Unsecured creditors of RCS Capital Corp. (RCAP) are threatening to object to the company’s proposed restructuring plan if they don’t get more information and more time to evaluate the proposal.
 
The official committee of unsecured creditors said in a court filing last week that it has just begun to evaluate the plan and needs more information on RCAP’s financial situation, on the liens held by secured creditors, and on the potential legal claims that could be filed against the company.
 
RCAP, the holding company for the Cetera Financial Group of broker-dealers, filed for Chapter 11 bankruptcy in January.
 
The committee, which is made up of RCAP’s five largest unsecured creditors, said it was also assessing legal limitations proposed for a creditor trust, which would be set up to compensate unsecured creditors.
 
The unsecured creditors said they might seek modifications in the restructuring plan, and told the federal bankruptcy court they reserved their right to object to the plan and its proposed effective date of May 16, 2016.
 
In its own court filing last month, RCAP has claimed that the restructuring plan is “extremely favorable for all creditors because it achieves a deleveraging of the company’s balance sheet through consensus with the overwhelming majority of the company’s creditors.”
 
But the unsecured creditors took issue with that claim.
 
“The ‘consensual’ restructuring lauded by [RCAP] provides relatively little value to holders of general unsecured claims and requires unsecured creditors to review and pass judgment on [the plan] at a lightning speed,” the creditors’ committee said in its filing last week.
 
RCAP has projected a six percent recovery rate for an estimated $202 million in general unsecured claims.
 
Counsel for the creditors’ committee, David Feldman, a partner at Gibson, Dunn & Crutcher, said more unsecured claims could emerge.

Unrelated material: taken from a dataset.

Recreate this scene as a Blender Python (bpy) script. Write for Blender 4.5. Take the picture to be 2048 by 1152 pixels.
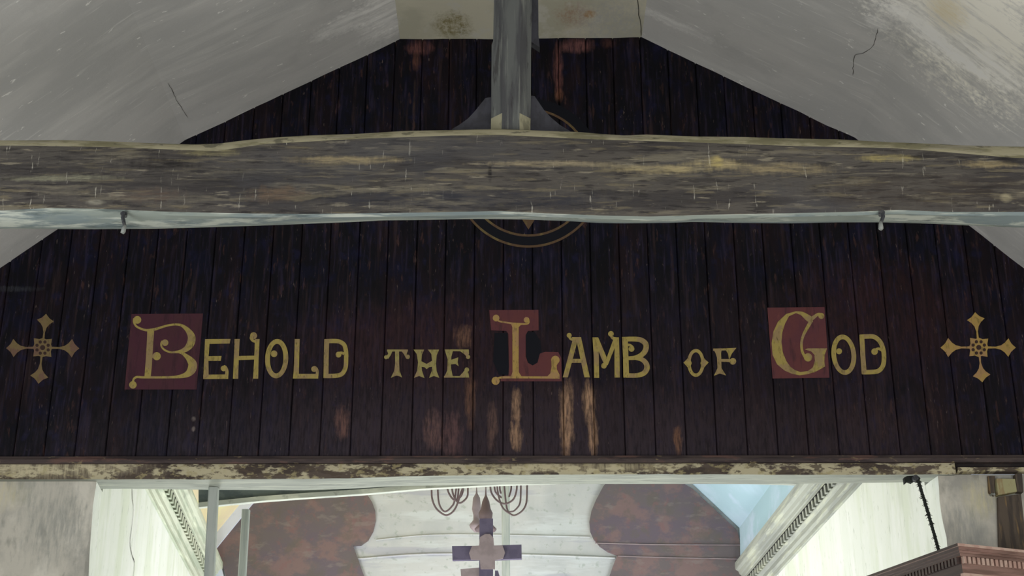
import bpy, bmesh, math, random
from mathutils import Vector, noise as mnoise
random.seed(7)
C = bpy.context.scene
for o in list(bpy.data.objects): bpy.data.objects.remove(o)

# ------------------------------------------------------------------ camera
F, PITCH, EYE = 3000.0, math.radians(23.3), 1.6
cp, sp = math.cos(PITCH), math.sin(PITCH)
cam_d = bpy.data.cameras.new('camera'); cam = bpy.data.objects.new('camera', cam_d)
C.collection.objects.link(cam); C.camera = cam
cam_d.sensor_width = 36; cam_d.lens = 36*F/2048
cam.location = (0, 0, EYE); cam.rotation_euler = (math.pi/2+PITCH, 0, 0)

# ------------------------------------------------------------------ light
C.view_settings.view_transform = 'Standard'; C.view_settings.look = 'None'
C.view_settings.gamma = 1; C.view_settings.use_curve_mapping = False
C.view_settings.exposure = 0.9
w = bpy.data.worlds.new('world'); C.world = w; w.use_nodes = True
w.node_tree.nodes['Background'].inputs[0].default_value = (.62, .68, .78, 1)
w.node_tree.nodes['Background'].inputs[1].default_value = 0.28
def area(name, loc, target, sx, sy, power, col):
    d = bpy.data.lights.new(name, 'AREA'); d.shape = 'RECTANGLE'; d.size = sx; d.size_y = sy
    d.energy = power; d.color = col
    o = bpy.data.objects.new(name, d); C.collection.objects.link(o); o.location = loc
    o.rotation_euler = (Vector(target)-Vector(loc)).to_track_quat('-Z', 'Y').to_euler()
# daylight through the low side windows of the nave, and of the chancel beyond
area('nave_window_light_south', (4.3, 2.6, 1.7), (-1.2, 6.3, 5.2), 2.6, 1.6, 106, (1, .985, .95))
area('nave_window_light_north', (-4.3, 2.6, 1.7), (1.2, 6.3, 5.2), 2.6, 1.6, 98, (.96, .98, 1))
area('west_window_light', (0, -2.2, 2.6), (0, 8.9, 4.6), 3.5, 2.4, 62, (1, .98, .95))
area('chancel_window_light_north', (-2.35, 11.6, 2.3), (2.4, 12.0, 4.4), 2.2, 1.5, 84, (.99, 1, 1))
area('chancel_window_light_south', (2.2, 12.2, 2.3), (-2.7, 12.4, 4.3), 2.2, 1.5, 62, (.99, 1, .97))
area('sanctuary_window_light', (0, 13.6, 1.6), (0, 14.8, 4.9), 2.4, 1.0, 46, (.97, .93, 1))
area('chancel_floor_bounce', (0, 9.9, 1.2), (0, 9.0, 4.3), 3.0, 1.2, 9, (.97, 1, 1))

# ------------------------------------------------------------------ projection helpers
def ray(px, py):
    dx, dy = (px-1024)/F, (576-py)/F
    return Vector((dx, cp-dy*sp, sp+dy*cp))
def pix(px, py, Y):
    r = ray(px, py); t = Y/r.y
    return Vector((r.x*t, Y, EYE+r.z*t))
def hit(px, py, P, N):
    r = ray(px, py); o = Vector((0, 0, EYE)); t = (P-o).dot(N)/r.dot(N)
    return o+r*t
YT = 8.9

# ------------------------------------------------------------------ object helpers
def link(o, parent=None):
    C.collection.objects.link(o)
    if parent: o.parent = parent
    return o
def mesh_obj(name, verts, faces, m, parent=None, smooth=False, fm=None):
    me = bpy.data.meshes.new(name); me.from_pydata([tuple(v) for v in verts], [], faces)
    for x in (m if isinstance(m, list) else [m]): me.materials.append(x)
    if fm:
        for p, k in zip(me.polygons, fm): p.material_index = k
    bm = bmesh.new(); bm.from_mesh(me); bmesh.ops.recalc_face_normals(bm, faces=bm.faces); bm.to_mesh(me); bm.free()
    if smooth:
        for p in me.polygons: p.use_smooth = True
    return link(bpy.data.objects.new(name, me), parent)
def empty(name, loc=(0, 0, 0)):
    o = bpy.data.objects.new(name, None); o.location = loc; o.empty_display_size = .1
    return link(o)
def tag(o, label=None, cat=None, group=None, kind=None):
    if label: o['label'] = label
    if cat: o['category'] = cat
    if group: o['group'] = group
    if kind: o['kind'] = kind
    return o
def keep(o, parent):            # parent while the mesh keeps world coordinates
    o.parent = parent; o.location = -parent.location
    return o
class MB:
    def __init__(s): s.v = []; s.f = []; s.m = []
    def add(s, verts, faces, mi=0):
        b = len(s.v); s.v += [Vector(v) for v in verts]; s.f += [tuple(b+i for i in f) for f in faces]; s.m += [mi]*len(faces)
    def box(s, a, b, mi=0):
        x0, y0, z0 = a; x1, y1, z1 = b
        s.add([(x0,y0,z0),(x1,y0,z0),(x1,y1,z0),(x0,y1,z0),(x0,y0,z1),(x1,y0,z1),(x1,y1,z1),(x0,y1,z1)],
              [(0,3,2,1),(4,5,6,7),(0,1,5,4),(1,2,6,5),(2,3,7,6),(3,0,4,7)], mi)
    def prism(s, pts, off, mi=0):
        n = len(pts); off = Vector(off)
        s.add(list(pts)+[Vector(p)+off for p in pts],
              [tuple(range(n)), tuple(reversed(range(n, 2*n)))]+[(i, (i+1) % n, n+(i+1) % n, n+i) for i in range(n)], mi)
    def tube(s, pts, r, n=8, mi=0, flat=False):
        pts = [Vector(p) for p in pts]; rings = []
        up = None
        for i, p in enumerate(pts):
            t = (pts[min(i+1, len(pts)-1)]-pts[max(i-1, 0)]).normalized()
            if up is None: up = t.orthogonal().normalized()
            up = (up-t*up.dot(t)).normalized(); sd = t.cross(up)
            rr = r[i] if isinstance(r, (list, tuple)) else r
            rings.append([p+(up*math.cos(a)+sd*math.sin(a))*rr for a in [2*math.pi*k/n for k in range(n)]])
        v = [q for g in rings for q in g]
        f = [(i*n+k, i*n+(k+1) % n, (i+1)*n+(k+1) % n, (i+1)*n+k) for i in range(len(pts)-1) for k in range(n)]
        f += [tuple(reversed(range(n))), tuple(range((len(pts)-1)*n, len(pts)*n))]
        s.add(v, f, mi)
    def lathe(s, c, prof, n=16, mi=0):       # prof: (radius, z) around the vertical through c
        v = [Vector((c[0]+r*math.cos(2*math.pi*k/n), c[1]+r*math.sin(2*math.pi*k/n), z)) for r, z in prof for k in range(n)]
        f = [(i*n+k, i*n+(k+1) % n, (i+1)*n+(k+1) % n, (i+1)*n+k) for i in range(len(prof)-1) for k in range(n)]
        f += [tuple(range(n)), tuple(range((len(prof)-1)*n, len(prof)*n))]
        s.add(v, f, mi)
    def build(s, name, m, parent=None, smooth=False, world_parent=None):
        o = mesh_obj(name, s.v, s.f, m, parent, smooth, s.m)
        if world_parent: keep(o, world_parent)
        return o
def smooth_sharp(o, ang=40):
    for p in o.data.polygons: p.use_smooth = True
    o.data.set_sharp_from_angle(angle=math.radians(ang))
def interp(tab, x):
    if x <= tab[0][0]: return tab[0][1]
    for (a, b), (c, d) in zip(tab, tab[1:]):
        if x <= c: return b+(d-b)*(x-a)/(c-a)
    return tab[-1][1]
def catmull(P, k=6):
    P = [Vector(p) for p in P]
    if len(P) < 3: return P
    out = []
    for i in range(len(P)-1):
        a, b, c, d = P[max(i-1, 0)], P[i], P[i+1], P[min(i+2, len(P)-1)]
        for j in range(k):
            t = j/k
            out.append(.5*((2*b)+(c-a)*t+(2*a-5*b+4*c-d)*t*t+(3*b-a-3*c+d)*t**3))
    out.append(P[-1]); return out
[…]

He declined to comment further.
 
“We are constructively engaged with the unsecured creditors committee and are optimistic that a successful resolution will be achieved,” said Mason Allen, RCAP general counsel, in an email.
 
Mason added that the company’s restructuring plan has the support of 86% of first- and second-lien lenders. 
 
Members of the creditors’ committee are: Wilmington Savings Fund Society FSB (which is a successor trustee to some RCAP convertible notes); VEREIT Operating Partnership LP (formerly under the American Realty Capital Properties name); RSM US LLP (an audit and consulting firm); Geneos Wealth Management Inc. (a broker-dealer firm); and William Mello (co-founder of J.P. Turner, which RCAP bought in 2014).